_Exercise description_
Print each line exactly as it is given.

_Given data_
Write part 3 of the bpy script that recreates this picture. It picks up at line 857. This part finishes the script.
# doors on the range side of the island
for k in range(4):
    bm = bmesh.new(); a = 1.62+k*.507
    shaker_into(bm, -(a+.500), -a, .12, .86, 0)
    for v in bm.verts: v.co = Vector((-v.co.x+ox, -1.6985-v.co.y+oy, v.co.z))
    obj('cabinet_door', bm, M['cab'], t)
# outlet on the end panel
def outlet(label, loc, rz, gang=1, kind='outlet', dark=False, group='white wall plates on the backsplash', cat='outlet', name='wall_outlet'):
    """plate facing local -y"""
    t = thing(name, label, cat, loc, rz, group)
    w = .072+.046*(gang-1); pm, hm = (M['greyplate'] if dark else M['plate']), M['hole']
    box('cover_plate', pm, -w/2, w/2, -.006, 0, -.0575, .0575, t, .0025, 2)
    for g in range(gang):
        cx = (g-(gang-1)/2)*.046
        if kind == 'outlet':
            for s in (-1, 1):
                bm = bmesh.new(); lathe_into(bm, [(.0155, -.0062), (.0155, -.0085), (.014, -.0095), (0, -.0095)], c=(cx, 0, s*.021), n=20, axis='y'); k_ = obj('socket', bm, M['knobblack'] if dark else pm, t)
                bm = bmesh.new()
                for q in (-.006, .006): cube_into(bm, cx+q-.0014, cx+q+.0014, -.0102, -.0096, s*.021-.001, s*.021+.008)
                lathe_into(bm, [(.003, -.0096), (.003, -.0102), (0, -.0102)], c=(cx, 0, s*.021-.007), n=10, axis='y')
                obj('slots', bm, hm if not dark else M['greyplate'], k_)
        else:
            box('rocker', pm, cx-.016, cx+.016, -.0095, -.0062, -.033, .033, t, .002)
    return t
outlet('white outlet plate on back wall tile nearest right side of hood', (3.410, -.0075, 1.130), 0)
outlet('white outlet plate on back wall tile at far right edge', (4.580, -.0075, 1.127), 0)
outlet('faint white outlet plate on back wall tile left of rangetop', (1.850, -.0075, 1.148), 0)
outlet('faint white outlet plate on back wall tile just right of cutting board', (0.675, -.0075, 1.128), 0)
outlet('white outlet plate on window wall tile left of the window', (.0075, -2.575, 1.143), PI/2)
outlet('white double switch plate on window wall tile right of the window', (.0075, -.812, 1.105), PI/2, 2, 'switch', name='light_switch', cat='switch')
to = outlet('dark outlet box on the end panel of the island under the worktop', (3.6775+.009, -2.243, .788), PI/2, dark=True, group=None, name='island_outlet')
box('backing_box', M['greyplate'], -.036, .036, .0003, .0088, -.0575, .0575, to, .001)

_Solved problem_
Write part 3 of the bpy script that recreates this picture. It picks up at line 857. This part finishes the script.
# doors on the range side of the island
for k in range(4):
    bm = bmesh.new(); a = 1.62+k*.507
    shaker_into(bm, -(a+.500), -a, .12, .86, 0)
    for v in bm.verts: v.co = Vector((-v.co.x+ox, -1.6985-v.co.y+oy, v.co.z))
    obj('cabinet_door', bm, M['cab'], t)
# outlet on the end panel
def outlet(label, loc, rz, gang=1, kind='outlet', dark=False, group='white wall plates on the backsplash', cat='outlet', name='wall_outlet'):
    """plate facing local -y"""
    t = thing(name, label, cat, loc, rz, group)
    w = .072+.046*(gang-1); pm, hm = (M['greyplate'] if dark else M['plate']), M['hole']
    box('cover_plate', pm, -w/2, w/2, -.006, 0, -.0575, .0575, t, .0025, 2)
    for g in range(gang):
        cx = (g-(gang-1)/2)*.046
        if kind == 'outlet':
            for s in (-1, 1):
                bm = bmesh.new(); lathe_into(bm, [(.0155, -.0062), (.0155, -.0085), (.014, -.0095), (0, -.0095)], c=(cx, 0, s*.021), n=20, axis='y'); k_ = obj('socket', bm, M['knobblack'] if dark else pm, t)
                bm = bmesh.new()
                for q in (-.006, .006): cube_into(bm, cx+q-.0014, cx+q+.0014, -.0102, -.0096, s*.021-.001, s*.021+.008)
                lathe_into(bm, [(.003, -.0096), (.003, -.0102), (0, -.0102)], c=(cx, 0, s*.021-.007), n=10, axis='y')
                obj('slots', bm, hm if not dark else M['greyplate'], k_)
        else:
            box('rocker', pm, cx-.016, cx+.016, -.0095, -.0062, -.033, .033, t, .002)
    return t
outlet('white outlet plate on back wall tile nearest right side of hood', (3.410, -.0075, 1.130), 0)
outlet('white outlet plate on back wall tile at far right edge', (4.580, -.0075, 1.127), 0)
outlet('faint white outlet plate on back wall tile left of rangetop', (1.850, -.0075, 1.148), 0)
outlet('faint white outlet plate on back wall tile just right of cutting board', (0.675, -.0075, 1.128), 0)
outlet('white outlet plate on window wall tile left of the window', (.0075, -2.575, 1.143), PI/2)
outlet('white double switch plate on window wall tile right of the window', (.0075, -.812, 1.105), PI/2, 2, 'switch', name='light_switch', cat='switch')
to = outlet('dark outlet box on the end panel of the island under the worktop', (3.6775+.009, -2.243, .788), PI/2, dark=True, group=None, name='island_outlet')
box('backing_box', M['greyplate'], -.036, .036, .0003, .0088, -.0575, .0575, to, .001)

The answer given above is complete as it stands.